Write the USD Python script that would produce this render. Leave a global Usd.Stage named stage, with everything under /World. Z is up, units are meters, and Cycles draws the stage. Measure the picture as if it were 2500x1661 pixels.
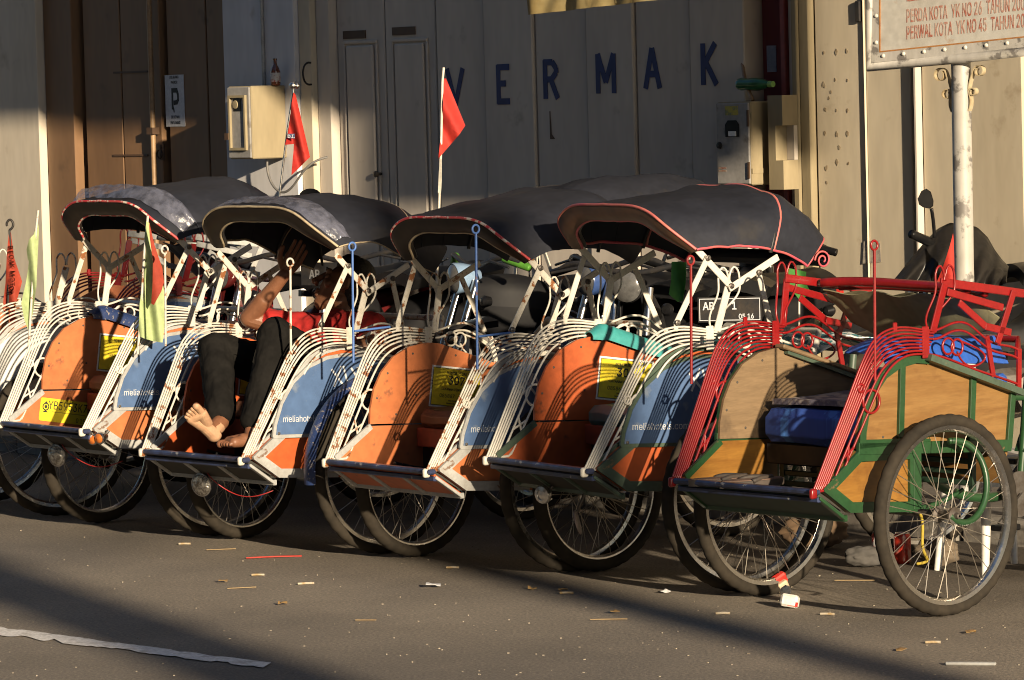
import math, random, os
import numpy as np, trimesh, manifold3d as m3, usdkit, meshkit
from pxr import Usd, UsdGeom, UsdLux, UsdShade, Gf, Sdf
from shapely.geometry import Polygon, LineString, Point
from shapely.ops import unary_union

rng = random.Random(7)
stage = Usd.Stage.CreateInMemory()
UsdGeom.SetStageUpAxis(stage, 'Z')
world = UsdGeom.Xform.Define(stage, '/World')

# ------------------------------------------------------------------ camera, sky, sun, exposure
CAM_H, PITCH, ROLL, FOC = 1.8506, 3.5538, 1.5495, 9805.1
cam = UsdGeom.Camera.Define(stage, '/World/camera')
cam.CreateHorizontalApertureAttr(36.0)
cam.CreateVerticalApertureAttr(36.0 * 680 / 1024)
cam.CreateFocalLengthAttr(36.0 * FOC / 2500)
cam.CreateClippingRangeAttr(Gf.Vec2f(0.1, 2000))
cam.AddTranslateOp().Set(Gf.Vec3d(0, 0, CAM_H))
cam.AddRotateXOp().Set(90.0 - PITCH)
cam.AddRotateZOp().Set(-ROLL)
cam.CreateExposureAttr(0.92)

SUN_AZ, SUN_EL = math.radians(156.5), math.radians(13.6)
sdir = np.array([math.sin(SUN_AZ) * math.cos(SUN_EL), math.cos(SUN_AZ) * math.cos(SUN_EL), math.sin(SUN_EL)])
sun = UsdLux.DistantLight.Define(stage, '/World/sun')
sun.CreateIntensityAttr(1.25)
sun.CreateAngleAttr(0.85)
sun.CreateNormalizeAttr(True)
sun.CreateColorAttr(Gf.Vec3f(1.0, 0.82, 0.58))
zz = Gf.Vec3d(*sdir); up = Gf.Vec3d(0, 0, 1); xx = Gf.Cross(up, zz).GetNormalized(); yy = Gf.Cross(zz, xx)
sun.AddTransformOp().Set(Gf.Matrix4d(*xx, 0, *yy, 0, *zz, 0, 0, 0, 8, 1))
sky = UsdLux.DomeLight.Define(stage, '/World/sky')
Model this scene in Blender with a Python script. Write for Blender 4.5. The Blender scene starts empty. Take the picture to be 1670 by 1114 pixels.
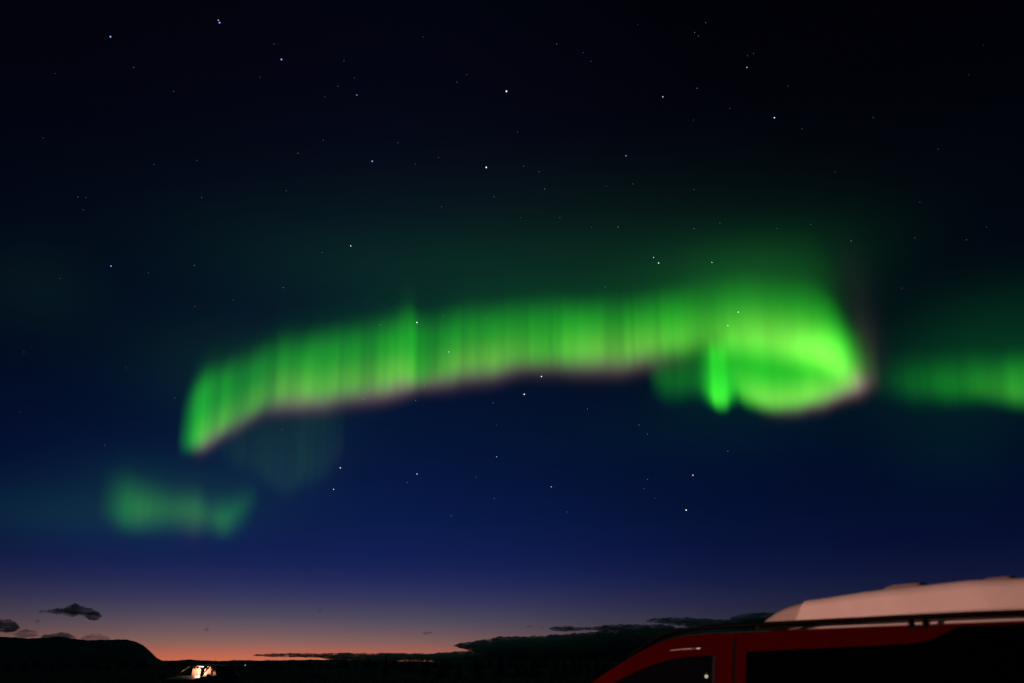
import bpy, math, random
import numpy as np
from mathutils import Vector, Matrix

random.seed(7); rng = np.random.default_rng(7)
S = bpy.context.scene
COL = S.collection

# ------------------------------------------------------------------ camera
F_PX = 1265.0; PITCH = math.radians(22.5); CAM_H = 1.68      # focal length in photo pixels (1670 wide)
cam_d = bpy.data.cameras.new('camera'); cam = bpy.data.objects.new('camera', cam_d); COL.objects.link(cam)
cam.location = (0, 0, CAM_H); cam.rotation_euler = (math.pi/2 + PITCH, 0, 0)
cam_d.sensor_width = 36; cam_d.lens = 36*F_PX/1670
cam_d.clip_start = 0.1; cam_d.clip_end = 4e6
cam_d.dof.use_dof = True; cam_d.dof.focus_distance = 5e4; cam_d.dof.aperture_fstop = 1.5
S.camera = cam
S.render.engine = 'CYCLES'
S.view_settings.view_transform = 'Standard'; S.view_settings.look = 'None'
S.view_settings.exposure = 0; S.view_settings.gamma = 1
S.cycles.transparent_max_bounces = 48
S.cycles.max_bounces = 6
S.cycles.volume_bounces = 0

def pdir(x, y):                      # direction of a photo pixel from the camera, world axes
    r = x-835.0; d = y-557.0
    return np.array([r, F_PX*math.cos(PITCH)+d*math.sin(PITCH), F_PX*math.sin(PITCH)-d*math.cos(PITCH)])
def azel(x, y):
    v = pdir(x, y); return math.atan2(v[0], v[1]), math.atan2(v[2], math.hypot(v[0], v[1]))
def lin(c):
    return tuple(((v/255)/12.92 if v <= 10 else (((v/255)+.055)/1.055)**2.4) for v in c)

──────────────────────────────

## INSTRUCTIONS FOR THE TASK
Only the lines from the line with "Model this scene" to the end of the records should be repeated, exactly and without pictures.

## ANSWER BELOW
Model this scene in Blender with a Python script. Write for Blender 4.5. The Blender scene starts empty. Take the picture to be 1670 by 1114 pixels.
import bpy, math, random
import numpy as np
from mathutils import Vector, Matrix

random.seed(7); rng = np.random.default_rng(7)
S = bpy.context.scene
COL = S.collection

# ------------------------------------------------------------------ camera
F_PX = 1265.0; PITCH = math.radians(22.5); CAM_H = 1.68      # focal length in photo pixels (1670 wide)
cam_d = bpy.data.cameras.new('camera'); cam = bpy.data.objects.new('camera', cam_d); COL.objects.link(cam)
cam.location = (0, 0, CAM_H); cam.rotation_euler = (math.pi/2 + PITCH, 0, 0)
cam_d.sensor_width = 36; cam_d.lens = 36*F_PX/1670
cam_d.clip_start = 0.1; cam_d.clip_end = 4e6
cam_d.dof.use_dof = True; cam_d.dof.focus_distance = 5e4; cam_d.dof.aperture_fstop = 1.5
S.camera = cam
S.render.engine = 'CYCLES'
S.view_settings.view_transform = 'Standard'; S.view_settings.look = 'None'
S.view_settings.exposure = 0; S.view_settings.gamma = 1
S.cycles.transparent_max_bounces = 48
S.cycles.max_bounces = 6
S.cycles.volume_bounces = 0

def pdir(x, y):                      # direction of a photo pixel from the camera, world axes
    r = x-835.0; d = y-557.0
    return np.array([r, F_PX*math.cos(PITCH)+d*math.sin(PITCH), F_PX*math.sin(PITCH)-d*math.cos(PITCH)])
def azel(x, y):
    v = pdir(x, y); return math.atan2(v[0], v[1]), math.atan2(v[2], math.hypot(v[0], v[1]))
def lin(c):
    return tuple(((v/255)/12.92 if v <= 10 else (((v/255)+.055)/1.055)**2.4) for v in c)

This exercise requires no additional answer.